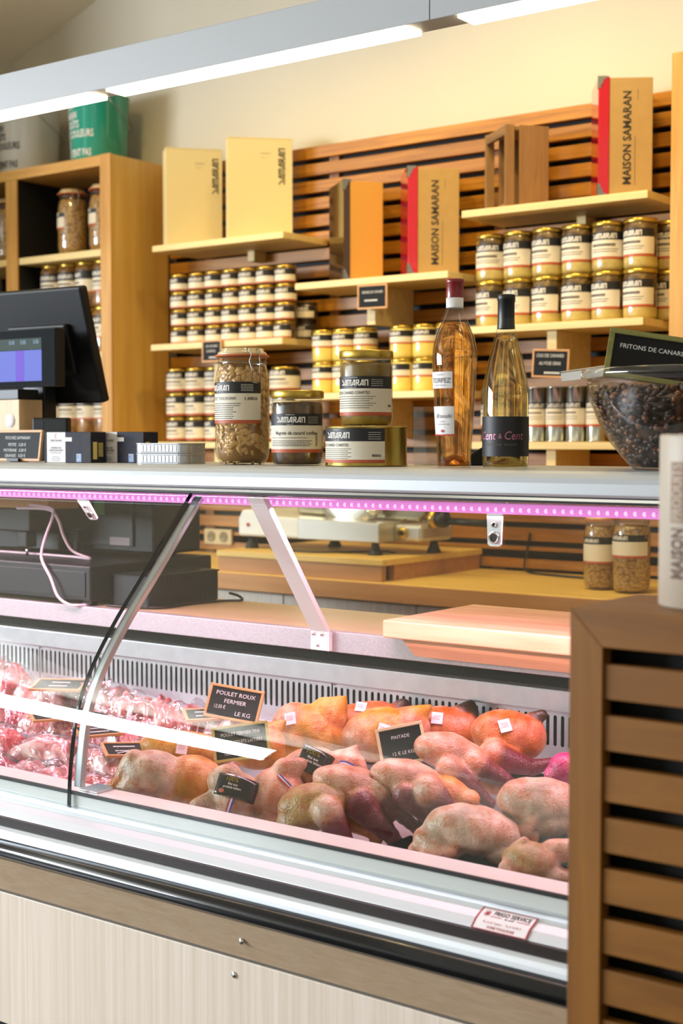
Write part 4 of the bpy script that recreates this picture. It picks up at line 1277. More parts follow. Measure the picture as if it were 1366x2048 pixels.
def fishbox(label, loc, rz):
    t = thing('fish_box', label, 'box', loc, R(rz), group='navy printed fish boxes')
    w, d, h = 0.150, 0.045, 0.068
    bx('carton', (0, 0, 0, w, d, h), M_navy, t, bevel=0.0012)
    p = bx('paper_band', (0.009, -0.0004, 0.0006, 0.069, 0, h - 0.0006), M_ivory, t)
    F = flat((0, -0.0009, 0), (1, 0, 0), (0, 0, 1))
    lettering('lettering', [shift(text2d('PUJADÓ SOLANO', 0.0052, 0.9, 0.02), 0.039, 0.0475, 'C'), shift(text2d('VENTRESCA DE', 0.0052, 0.9, 0.02), 0.039, 0.031, 'C'), shift(text2d('BONITO DEL NORTE', 0.0052, 0.9, 0.02), 0.039, 0.0255, 'C'), shift(text2d('EN ACEITE DE OLIVA', 0.0042, 0.9, 0.0), 0.039, 0.0205, 'C'), bars2d([(0.026, 0.05, 0.012, 0.001), (0.022, 0.055, 0.008, 0.001), (0.025, 0.052, 0.004, 0.001)])], M_ink, p, F)
    lettering('lettering', [([(0.039 + 0.0035 * math.cos(a), 0.059 + 0.005 * math.sin(a)) for a in [R(40 + 260 * i / 12) for i in range(13)]] + [(0.039 + 0.0022 * math.cos(a), 0.059 + 0.0035 * math.sin(a)) for a in [R(300 - 260 * i / 12) for i in range(13)]], [tuple(range(26))]), ([(0.018, 0.0455), (0.06, 0.0455), (0.06, 0.0459), (0.018, 0.0459)], [(0, 1, 2, 3)])], M_salmon, p, F)
    bx('band_tab', (0.069, -0.0006, 0.047, 0.090, -0.0001, 0.056), M_ivory, t)
    k = bx('eco_mark', (0.104, -0.0005, 0.002, 0.120, 0, 0.020), M_msc, t)
    lettering('lettering', [shift(text2d('MSC', 0.0065, 0.9, 0.01), 0.112, 0.0145, 'C'), ([(0.108, 0.009), (0.111, 0.004), (0.117, 0.012), (0.1165, 0.013), (0.111, 0.006), (0.109, 0.009)], [tuple(range(6))])], M_whiteink, k, F)
    bc = bx('barcode', (w, 0.006, 0.008, w + 0.0005, 0.018, 0.046), M_barcode, t)
    bb = MB()
    for i in range(12):
        bb.box(w + 0.0002, 0.022, 0.014 + i * 0.0026, w + 0.0006, 0.036, 0.0154 + i * 0.0026)
    bb.build('barcode', M_barcode, t)
    return t


fishbox('navy fish box with white paper band beside the bag-price sign', (-2.446, 2.165, ZC), 0)
fishbox('second navy fish box, half hidden behind the paper-banded one', (-2.335, 2.215, ZC), 0)

# sign with bag prices
t = sign('slate sign listing bag prices at the left end of the counter', 0.165, 0.072, [('POCHES SAMARAN', 0.0105, 0.0, 0.20, 0.95), ('PETITE   0.20 €', 0.0100, 0.0, -0.02, 0.95), ('MOYENNE   0.30 €', 0.0100, -0.035, -0.20, 0.95), ('GRANDE   0.50 €', 0.0100, -0.02, -0.37, 0.95)], (-2.560, 2.185, ZC + 0.0375), (R(-8), 0, 0))
bx('foot', (-0.02, -0.012, -0.0375, 0.02, 0.02, -0.031), M_dark, t)

# wooden display post with badge and a card terminal
M_post = wood('pale_post', '#c0a078', '#d4b48c', (30, 30, 2), 0.5)
t = thing('wooden_post', 'pale wooden post with a round badge standing behind the bag-price sign', 'post', (-2.765, 2.36, ZC))
bx('post', (-0.035, -0.03, 0, 0.042, 0.045, 0.150), M_post, t, bevel=0.001)
bx('bracket_arm', (-0.045, -0.026, 0.1502, 0.035, 0.04, 0.176), M_dark2, t, bevel=0.002)
bg_ = MB().lathe([(0.017, 0), (0.017, 0.0008), (0, 0.0008)], 28, mx=Matrix.Translation((0.010, -0.0302, 0.098)) @ Matrix.Rotation(R(90), 4, 'X')).build('badge', M_paper, t)
M_bluep = plain('badge_blue', '#5a7aa0', 0.5)
lettering('lettering', [shift(text2d('LPF', 0.010, 0.9), 0.001, -0.002, 'C'), ([(0.0125 * math.cos(a), 0.0125 * math.sin(a)) for a in [R(110 + 180 * i / 14) for i in range(15)]] + [(0.0115 * math.cos(a), 0.0115 * math.sin(a)) for a in [R(290 - 180 * i / 14) for i in range(15)]], [tuple(range(30))])], M_bluep, bg_, flat((0.010, -0.0312, 0.098), (1, 0, 0), (0, 0, 1)))
t = thing('card_reader', 'black card reader standing behind the bag-price sign', 'card reader', (-2.655, 2.36, ZC), R(20))
bx('body', (-0.035, -0.012, 0, 0.06, 0.012, 0.105), M_dark, t, bevel=0.004)
bx('screen', (-0.028, -0.0126, 0.055, -0.004, -0.0121, 0.098), M_dark2, t)

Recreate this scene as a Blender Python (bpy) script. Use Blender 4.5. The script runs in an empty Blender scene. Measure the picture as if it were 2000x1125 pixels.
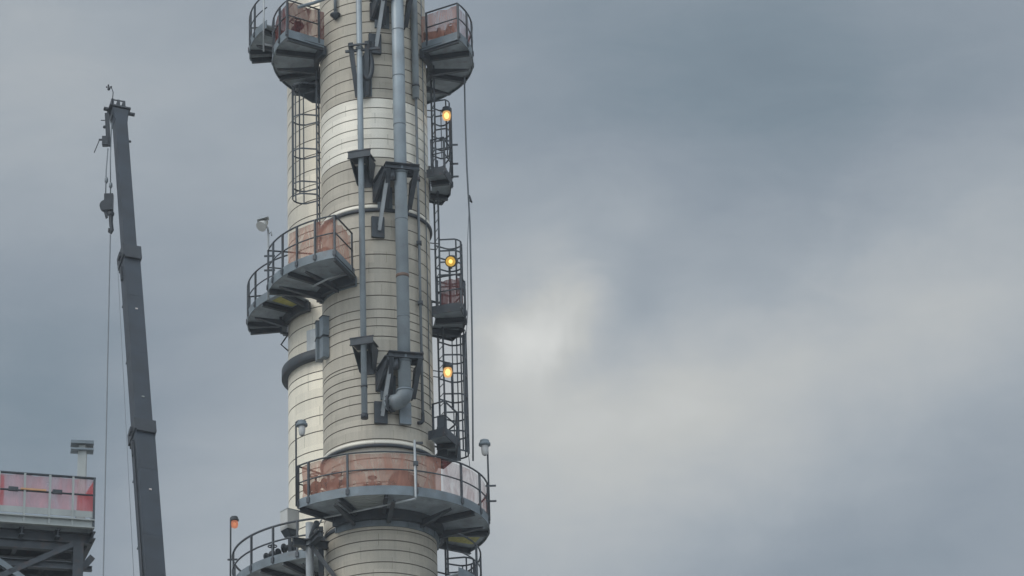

==================================================

• **AIM OF THE EXERCISE**
Exact duplication of all the records is required; pictures are omitted from the copy.

• **WRITTEN REPLY**
Write part 4 of the bpy script that recreates this picture. It picks up at line 1277. More parts follow. Measure the picture as if it were 1366x2048 pixels.
def fishbox(label, loc, rz):
    t = thing('fish_box', label, 'box', loc, R(rz), group='navy printed fish boxes')
    w, d, h = 0.150, 0.045, 0.068
    bx('carton', (0, 0, 0, w, d, h), M_navy, t, bevel=0.0012)
    p = bx('paper_band', (0.009, -0.0004, 0.0006, 0.069, 0, h - 0.0006), M_ivory, t)
    F = flat((0, -0.0009, 0), (1, 0, 0), (0, 0, 1))
    lettering('lettering', [shift(text2d('PUJADÓ SOLANO', 0.0052, 0.9, 0.02), 0.039, 0.0475, 'C'), shift(text2d('VENTRESCA DE', 0.0052, 0.9, 0.02), 0.039, 0.031, 'C'), shift(text2d('BONITO DEL NORTE', 0.0052, 0.9, 0.02), 0.039, 0.0255, 'C'), shift(text2d('EN ACEITE DE OLIVA', 0.0042, 0.9, 0.0), 0.039, 0.0205, 'C'), bars2d([(0.026, 0.05, 0.012, 0.001), (0.022, 0.055, 0.008, 0.001), (0.025, 0.052, 0.004, 0.001)])], M_ink, p, F)
    lettering('lettering', [([(0.039 + 0.0035 * math.cos(a), 0.059 + 0.005 * math.sin(a)) for a in [R(40 + 260 * i / 12) for i in range(13)]] + [(0.039 + 0.0022 * math.cos(a), 0.059 + 0.0035 * math.sin(a)) for a in [R(300 - 260 * i / 12) for i in range(13)]], [tuple(range(26))]), ([(0.018, 0.0455), (0.06, 0.0455), (0.06, 0.0459), (0.018, 0.0459)], [(0, 1, 2, 3)])], M_salmon, p, F)
    bx('band_tab', (0.069, -0.0006, 0.047, 0.090, -0.0001, 0.056), M_ivory, t)
    k = bx('eco_mark', (0.104, -0.0005, 0.002, 0.120, 0, 0.020), M_msc, t)
    lettering('lettering', [shift(text2d('MSC', 0.0065, 0.9, 0.01), 0.112, 0.0145, 'C'), ([(0.108, 0.009), (0.111, 0.004), (0.117, 0.012), (0.1165, 0.013), (0.111, 0.006), (0.109, 0.009)], [tuple(range(6))])], M_whiteink, k, F)
    bc = bx('barcode', (w, 0.006, 0.008, w + 0.0005, 0.018, 0.046), M_barcode, t)
    bb = MB()
    for i in range(12):
        bb.box(w + 0.0002, 0.022, 0.014 + i * 0.0026, w + 0.0006, 0.036, 0.0154 + i * 0.0026)
    bb.build('barcode', M_barcode, t)
    return t


fishbox('navy fish box with white paper band beside the bag-price sign', (-2.446, 2.165, ZC), 0)
fishbox('second navy fish box, half hidden behind the paper-banded one', (-2.335, 2.215, ZC), 0)

# sign with bag prices
t = sign('slate sign listing bag prices at the left end of the counter', 0.165, 0.072, [('POCHES SAMARAN', 0.0105, 0.0, 0.20, 0.95), ('PETITE   0.20 €', 0.0100, 0.0, -0.02, 0.95), ('MOYENNE   0.30 €', 0.0100, -0.035, -0.20, 0.95), ('GRANDE   0.50 €', 0.0100, -0.02, -0.37, 0.95)], (-2.560, 2.185, ZC + 0.0375), (R(-8), 0, 0))
bx('foot', (-0.02, -0.012, -0.0375, 0.02, 0.02, -0.031), M_dark, t)

# wooden display post with badge and a card terminal
M_post = wood('pale_post', '#c0a078', '#d4b48c', (30, 30, 2), 0.5)
t = thing('wooden_post', 'pale wooden post with a round badge standing behind the bag-price sign', 'post', (-2.765, 2.36, ZC))
bx('post', (-0.035, -0.03, 0, 0.042, 0.045, 0.150), M_post, t, bevel=0.001)
bx('bracket_arm', (-0.045, -0.026, 0.1502, 0.035, 0.04, 0.176), M_dark2, t, bevel=0.002)
bg_ = MB().lathe([(0.017, 0), (0.017, 0.0008), (0, 0.0008)], 28, mx=Matrix.Translation((0.010, -0.0302, 0.098)) @ Matrix.Rotation(R(90), 4, 'X')).build('badge', M_paper, t)
M_bluep = plain('badge_blue', '#5a7aa0', 0.5)
lettering('lettering', [shift(text2d('LPF', 0.010, 0.9), 0.001, -0.002, 'C'), ([(0.0125 * math.cos(a), 0.0125 * math.sin(a)) for a in [R(110 + 180 * i / 14) for i in range(15)]] + [(0.0115 * math.cos(a), 0.0115 * math.sin(a)) for a in [R(290 - 180 * i / 14) for i in range(15)]], [tuple(range(30))])], M_bluep, bg_, flat((0.010, -0.0312, 0.098), (1, 0, 0), (0, 0, 1)))
t = thing('card_reader', 'black card reader standing behind the bag-price sign', 'card reader', (-2.655, 2.36, ZC), R(20))
bx('body', (-0.035, -0.012, 0, 0.06, 0.012, 0.105), M_dark, t, bevel=0.004)
bx('screen', (-0.028, -0.0126, 0.055, -0.004, -0.0121, 0.098), M_dark2, t)

Recreate this scene as a Blender Python (bpy) script. Use Blender 4.5. The script runs in an empty Blender scene. Measure the picture as if it were 2000x1125 pixels.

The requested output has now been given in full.